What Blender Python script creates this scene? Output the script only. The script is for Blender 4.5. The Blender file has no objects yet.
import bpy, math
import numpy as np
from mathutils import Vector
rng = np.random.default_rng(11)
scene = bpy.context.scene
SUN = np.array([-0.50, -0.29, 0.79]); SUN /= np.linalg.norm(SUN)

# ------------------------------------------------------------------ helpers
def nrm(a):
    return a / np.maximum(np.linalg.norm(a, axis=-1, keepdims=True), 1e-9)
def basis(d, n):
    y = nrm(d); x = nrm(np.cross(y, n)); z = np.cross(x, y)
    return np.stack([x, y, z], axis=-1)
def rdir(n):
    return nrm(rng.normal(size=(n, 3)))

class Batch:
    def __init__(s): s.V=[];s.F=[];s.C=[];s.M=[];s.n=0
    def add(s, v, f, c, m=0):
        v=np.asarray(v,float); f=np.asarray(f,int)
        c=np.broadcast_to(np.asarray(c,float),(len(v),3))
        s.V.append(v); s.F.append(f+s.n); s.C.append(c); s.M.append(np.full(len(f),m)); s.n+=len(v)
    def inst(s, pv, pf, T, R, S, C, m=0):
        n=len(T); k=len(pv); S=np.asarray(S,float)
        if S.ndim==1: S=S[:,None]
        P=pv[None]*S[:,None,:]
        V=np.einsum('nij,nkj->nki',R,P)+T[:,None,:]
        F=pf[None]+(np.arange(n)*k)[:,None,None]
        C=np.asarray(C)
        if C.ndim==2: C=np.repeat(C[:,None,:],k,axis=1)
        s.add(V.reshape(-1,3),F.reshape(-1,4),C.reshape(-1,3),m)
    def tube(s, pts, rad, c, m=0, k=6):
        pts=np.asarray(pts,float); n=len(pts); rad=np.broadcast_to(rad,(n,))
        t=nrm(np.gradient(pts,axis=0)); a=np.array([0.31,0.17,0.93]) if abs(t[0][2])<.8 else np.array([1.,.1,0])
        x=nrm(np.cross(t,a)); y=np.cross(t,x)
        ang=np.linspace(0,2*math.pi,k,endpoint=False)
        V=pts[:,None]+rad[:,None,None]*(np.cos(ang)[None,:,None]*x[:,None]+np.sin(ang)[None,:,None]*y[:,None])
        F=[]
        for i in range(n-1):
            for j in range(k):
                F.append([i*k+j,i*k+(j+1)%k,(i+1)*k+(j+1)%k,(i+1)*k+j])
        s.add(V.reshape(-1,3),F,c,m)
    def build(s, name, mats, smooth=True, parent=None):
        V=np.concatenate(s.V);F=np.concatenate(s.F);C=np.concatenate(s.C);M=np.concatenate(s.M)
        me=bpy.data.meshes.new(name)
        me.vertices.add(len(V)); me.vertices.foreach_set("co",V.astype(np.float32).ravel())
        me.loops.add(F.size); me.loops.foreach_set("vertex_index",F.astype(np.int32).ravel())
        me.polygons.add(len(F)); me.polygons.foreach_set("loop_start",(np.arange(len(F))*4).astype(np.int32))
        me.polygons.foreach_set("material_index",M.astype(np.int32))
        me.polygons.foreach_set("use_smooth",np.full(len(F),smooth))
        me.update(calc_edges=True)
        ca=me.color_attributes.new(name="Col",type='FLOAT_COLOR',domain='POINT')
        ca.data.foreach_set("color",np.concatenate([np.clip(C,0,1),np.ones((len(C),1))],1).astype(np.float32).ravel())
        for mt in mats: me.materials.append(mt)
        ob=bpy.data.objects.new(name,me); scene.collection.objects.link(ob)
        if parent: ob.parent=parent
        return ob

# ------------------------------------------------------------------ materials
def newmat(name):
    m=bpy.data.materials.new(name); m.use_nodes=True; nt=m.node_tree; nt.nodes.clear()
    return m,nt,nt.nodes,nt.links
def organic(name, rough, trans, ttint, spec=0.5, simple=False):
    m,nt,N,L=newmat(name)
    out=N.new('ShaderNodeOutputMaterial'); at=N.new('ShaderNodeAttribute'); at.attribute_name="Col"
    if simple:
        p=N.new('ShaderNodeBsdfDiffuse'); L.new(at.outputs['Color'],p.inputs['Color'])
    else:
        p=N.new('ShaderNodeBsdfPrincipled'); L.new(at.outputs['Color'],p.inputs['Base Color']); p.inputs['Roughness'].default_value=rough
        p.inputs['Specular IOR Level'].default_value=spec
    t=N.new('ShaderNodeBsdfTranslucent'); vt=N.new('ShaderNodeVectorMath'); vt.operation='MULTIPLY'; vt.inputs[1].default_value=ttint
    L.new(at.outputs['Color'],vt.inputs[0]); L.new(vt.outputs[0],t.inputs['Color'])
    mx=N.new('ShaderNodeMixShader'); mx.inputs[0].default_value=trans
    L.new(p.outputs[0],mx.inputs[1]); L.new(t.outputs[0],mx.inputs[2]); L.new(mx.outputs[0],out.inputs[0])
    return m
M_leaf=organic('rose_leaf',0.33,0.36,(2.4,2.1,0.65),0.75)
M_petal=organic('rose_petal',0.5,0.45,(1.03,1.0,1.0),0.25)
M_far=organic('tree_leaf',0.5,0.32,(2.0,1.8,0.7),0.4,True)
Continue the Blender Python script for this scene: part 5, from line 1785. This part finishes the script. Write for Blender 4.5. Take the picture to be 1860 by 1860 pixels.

|---|

What you need to do
Repeat all the entries exactly as given.

Response to the task
What Blender Python script creates this scene? Output the script only. The script is for Blender 4.5. The Blender file has no objects yet.
import bpy, math
import numpy as np
from mathutils import Vector
rng = np.random.default_rng(11)
scene = bpy.context.scene
SUN = np.array([-0.50, -0.29, 0.79]); SUN /= np.linalg.norm(SUN)

# ------------------------------------------------------------------ helpers
def nrm(a):
    return a / np.maximum(np.linalg.norm(a, axis=-1, keepdims=True), 1e-9)
def basis(d, n):
    y = nrm(d); x = nrm(np.cross(y, n)); z = np.cross(x, y)
    return np.stack([x, y, z], axis=-1)
def rdir(n):
    return nrm(rng.normal(size=(n, 3)))

class Batch:
    def __init__(s): s.V=[];s.F=[];s.C=[];s.M=[];s.n=0
    def add(s, v, f, c, m=0):
        v=np.asarray(v,float); f=np.asarray(f,int)
        c=np.broadcast_to(np.asarray(c,float),(len(v),3))
        s.V.append(v); s.F.append(f+s.n); s.C.append(c); s.M.append(np.full(len(f),m)); s.n+=len(v)
    def inst(s, pv, pf, T, R, S, C, m=0):
        n=len(T); k=len(pv); S=np.asarray(S,float)
        if S.ndim==1: S=S[:,None]
        P=pv[None]*S[:,None,:]
        V=np.einsum('nij,nkj->nki',R,P)+T[:,None,:]
        F=pf[None]+(np.arange(n)*k)[:,None,None]
        C=np.asarray(C)
        if C.ndim==2: C=np.repeat(C[:,None,:],k,axis=1)
        s.add(V.reshape(-1,3),F.reshape(-1,4),C.reshape(-1,3),m)
    def tube(s, pts, rad, c, m=0, k=6):
        pts=np.asarray(pts,float); n=len(pts); rad=np.broadcast_to(rad,(n,))
        t=nrm(np.gradient(pts,axis=0)); a=np.array([0.31,0.17,0.93]) if abs(t[0][2])<.8 else np.array([1.,.1,0])
        x=nrm(np.cross(t,a)); y=np.cross(t,x)
        ang=np.linspace(0,2*math.pi,k,endpoint=False)
        V=pts[:,None]+rad[:,None,None]*(np.cos(ang)[None,:,None]*x[:,None]+np.sin(ang)[None,:,None]*y[:,None])
        F=[]
        for i in range(n-1):
            for j in range(k):
                F.append([i*k+j,i*k+(j+1)%k,(i+1)*k+(j+1)%k,(i+1)*k+j])
        s.add(V.reshape(-1,3),F,c,m)
    def build(s, name, mats, smooth=True, parent=None):
        V=np.concatenate(s.V);F=np.concatenate(s.F);C=np.concatenate(s.C);M=np.concatenate(s.M)
        me=bpy.data.meshes.new(name)
        me.vertices.add(len(V)); me.vertices.foreach_set("co",V.astype(np.float32).ravel())
        me.loops.add(F.size); me.loops.foreach_set("vertex_index",F.astype(np.int32).ravel())
        me.polygons.add(len(F)); me.polygons.foreach_set("loop_start",(np.arange(len(F))*4).astype(np.int32))
        me.polygons.foreach_set("material_index",M.astype(np.int32))
        me.polygons.foreach_set("use_smooth",np.full(len(F),smooth))
        me.update(calc_edges=True)
        ca=me.color_attributes.new(name="Col",type='FLOAT_COLOR',domain='POINT')
        ca.data.foreach_set("color",np.concatenate([np.clip(C,0,1),np.ones((len(C),1))],1).astype(np.float32).ravel())
        for mt in mats: me.materials.append(mt)
        ob=bpy.data.objects.new(name,me); scene.collection.objects.link(ob)
        if parent: ob.parent=parent
        return ob

# ------------------------------------------------------------------ materials
def newmat(name):
    m=bpy.data.materials.new(name); m.use_nodes=True; nt=m.node_tree; nt.nodes.clear()
    return m,nt,nt.nodes,nt.links
def organic(name, rough, trans, ttint, spec=0.5, simple=False):
    m,nt,N,L=newmat(name)
    out=N.new('ShaderNodeOutputMaterial'); at=N.new('ShaderNodeAttribute'); at.attribute_name="Col"
    if simple:
        p=N.new('ShaderNodeBsdfDiffuse'); L.new(at.outputs['Color'],p.inputs['Color'])
    else:
        p=N.new('ShaderNodeBsdfPrincipled'); L.new(at.outputs['Color'],p.inputs['Base Color']); p.inputs['Roughness'].default_value=rough
        p.inputs['Specular IOR Level'].default_value=spec
    t=N.new('ShaderNodeBsdfTranslucent'); vt=N.new('ShaderNodeVectorMath'); vt.operation='MULTIPLY'; vt.inputs[1].default_value=ttint
    L.new(at.outputs['Color'],vt.inputs[0]); L.new(vt.outputs[0],t.inputs['Color'])
    mx=N.new('ShaderNodeMixShader'); mx.inputs[0].default_value=trans
    L.new(p.outputs[0],mx.inputs[1]); L.new(t.outputs[0],mx.inputs[2]); L.new(mx.outputs[0],out.inputs[0])
    return m
M_leaf=organic('rose_leaf',0.33,0.36,(2.4,2.1,0.65),0.75)
M_petal=organic('rose_petal',0.5,0.45,(1.03,1.0,1.0),0.25)
M_far=organic('tree_leaf',0.5,0.32,(2.0,1.8,0.7),0.4,True)
Continue the Blender Python script for this scene: part 5, from line 1785. This part finishes the script. Write for Blender 4.5. Take the picture to be 1860 by 1860 pixels.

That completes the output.